CDOT looks at impacts of growing up with recreational marijuana

(COLORADO) — The Colorado Department of Transportation (CDOT) said Generation Z is the first generation of Coloradans who have grown up in a state where recreational marijuana is legal, so CDOT recently looked into the attitudes and behaviors of the generation in regards to driving high, along with the work it’s doing to reach all generations about the dangers.

According to CDOT, a 2023 study of nearly 1,000 randomly selected drivers showed 18 to 24-year-olds use cannabis more than twice as often as the average driver and Gen Z was twice as likely to report driving high in the last 30 days. The study also revealed that 20% of 18 to 24-year-old drivers said they had driven within two hours of using marijuana at least once in the last month, compared to 7% of older drivers.

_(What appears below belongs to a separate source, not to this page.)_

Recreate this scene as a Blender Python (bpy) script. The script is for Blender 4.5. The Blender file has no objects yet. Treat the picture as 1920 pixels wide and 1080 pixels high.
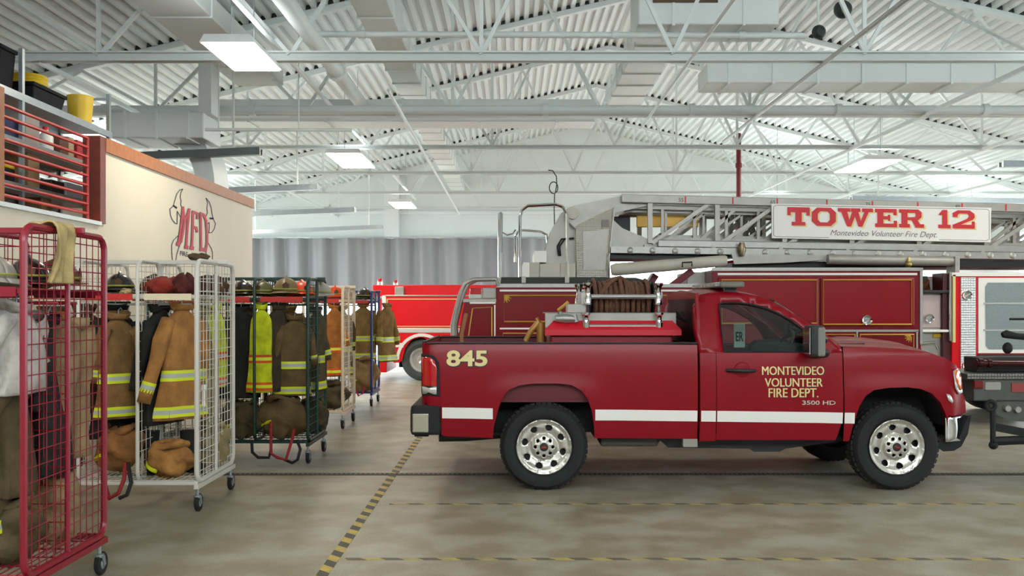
import bpy, math, random
from mathutils import Vector, Matrix
from mathutils.geometry import delaunay_2d_cdt

# ---------------------------------------------------------------- camera, sky, exposure
SC = bpy.context.scene
COL = SC.collection
F, EYE, HY, CX = 1800.0, 1.74, 575.0, 960.0      # focal length (px), eye height, horizon row, centre column
cam_data = bpy.data.cameras.new('camera')
cam_data.sensor_width = 36.0
cam_data.lens = 36.0 * F / 1920.0
cam_data.shift_y = (HY - 540.0) / 1920.0
cam_data.clip_end = 300
cam = bpy.data.objects.new('camera', cam_data)
COL.objects.link(cam)
cam.location = (0, 0, EYE)
cam.rotation_euler = (math.radians(90), 0, 0)
SC.camera = cam
SC.view_settings.view_transform = 'Standard'
SC.view_settings.look = 'None'
SC.view_settings.gamma = 1.0
SC.view_settings.use_curve_mapping = False
SC.view_settings.exposure = 0.35

world = bpy.data.worlds.new('daylight')
SC.world = world
world.use_nodes = True
bg = world.node_tree.nodes['Background']
bg.inputs[0].default_value = (0.86, 0.95, 1.0, 1)
bg.inputs[1].default_value = 6.5
LAMP_WARM, LAMP_POWER = (1.0, 0.91, 0.74), 24.0
UP_FILL_TINT, UP_FILL = (0.94, 0.99, 1.0), 30.0  # tint and power of the fill added to brighten the roof deck

# ---------------------------------------------------------------- helpers
R = random.Random(11)

def lin(c):
    return tuple((x / 255 / 12.92) if x <= 10 else ((x / 255 + 0.055) / 1.055) ** 2.4 for x in c)

def W(px, py, Y):
    """The point that stands at pixel (px, py) of the photograph at distance Y."""
    return Vector(((px - CX) * Y / F, Y, EYE - (py - HY) * Y / F))

def XX(px, Y): return (px - CX) * Y / F
def ZZ(py, Y): return EYE - (py - HY) * Y / F

MATS = {}
def mat(name, rgb, rough=0.5, metal=0.0, var=0.0, scale=8.0, bump=0.0, bscale=40.0, rgb2=None, spec=0.5, coat=0.0, emit=None, estr=0.0):
    if name in MATS: return MATS[name]
    m = bpy.data.materials.new(name); m.use_nodes = True
    nt = m.node_tree; b = nt.nodes['Principled BSDF']
    c = lin(rgb)
    b.inputs['Base Color'].default_value = (*c, 1)
    b.inputs['Roughness'].default_value = rough
    b.inputs['Metallic'].default_value = metal
    b.inputs['Specular IOR Level'].default_value = spec
    if coat: b.inputs['Coat Weight'].default_value = coat; b.inputs['Coat Roughness'].default_value = 0.05
    if emit:
        b.inputs['Emission Color'].default_value = (*emit, 1); b.inputs['Emission Strength'].default_value = estr
    tc = None
    if var or bump:
        tc = nt.nodes.new('ShaderNodeTexCoord')
    if var:
        n = nt.nodes.new('ShaderNodeTexNoise'); n.inputs['Scale'].default_value = scale; n.inputs['Detail'].default_value = 5
        nt.links.new(tc.outputs['Object'], n.inputs['Vector'])
        r = nt.nodes.new('ShaderNodeValToRGB')
        c2 = lin(rgb2) if rgb2 else tuple(x * (1 - var) for x in c)
        r.color_ramp.elements[0].position = 0.33; r.color_ramp.elements[1].position = 0.67
        r.color_ramp.elements[0].color = (*c2, 1); r.color_ramp.elements[1].color = (*c, 1)
        nt.links.new(n.outputs['Fac'], r.inputs['Fac']); nt.links.new(r.outputs['Color'], b.inputs['Base Color'])
    if bump:
        n2 = nt.nodes.new('ShaderNodeTexNoise'); n2.inputs['Scale'].default_value = bscale; n2.inputs['Detail'].default_value = 4
        nt.links.new(tc.outputs['Object'], n2.inputs['Vector'])
        bp = nt.nodes.new('ShaderNodeBump'); bp.inputs['Strength'].default_value = bump; bp.inputs['Distance'].default_value = 0.02
        nt.links.new(n2.outputs['Fac'], bp.inputs['Height']); nt.links.new(bp.outputs['Normal'], b.inputs['Normal'])
    MATS[name] = m
    return m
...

CDOT in partnership with Native Roots Cannabis Co. conducted interviews with customers to gather valuable insights and feedback to inform future initiatives and messaging strategies.

“Cannabis has been legal my whole adult life,” said a 25-year-old young professional woman living in Denver who asked CDOT that she remain anonymous. “My friends and I prefer marijuana to alcohol — times have changed.”

According to CDOT, some interviewees said they consumed cannabis daily while drinking alcohol less often. CDOT also shared that when asked in the survey if they could drive safely under the influence of cannabis, 37% of Gen Z said yes, compared to 17% of those ages 25 to 34 years old.

“Our audience has broadened as Coloradans from new demographics explore legal cannabis consumption,” said Darrell Lingk, CDOT’s Director of the Office of Transportation Safety and Risk Management. “And cultural norms are constantly changing as well. We have data, but we also need to understand the human component to increase safe driving behaviors and decrease cannabis-involved crashes and fatalities on our roadways.”

CDOT said that in 2020, DUI cases involving younger drivers had a higher rate of positive cannabinoid screenings. The difficulty with younger drivers, according to CDOT, is reaching them about the dangers of driving high due to how they get their news and information. Younger drivers, however, are not the only demographic CDOT needs to reach, according to the press release.

“There are many people across all demographics, age groups, socioeconomic statuses, and locations that we still need to convince that driving high is dangerous and illegal,” said Sam Cole, CDOT’s Safety Communications Manager, who added that CDOT is taking a no-opportunity-left-behind mentality when it comes to reaching drivers.

Information and resources on cannabis-impaired driving can be found on CDOT’s website.

CDOT has also partnered with Learn Brands, an online budtender education platform to provide a free interactive cannabis-impaired driving safety course, and also has a multi-year initiative with the Colorado DMV to include materials and signage for driving schools and DMV locations.

“Research has shown that the most effective way to change behavior is to show that those who do choose to drive high are in the minority. Positive social norming can be effective,” said Cole.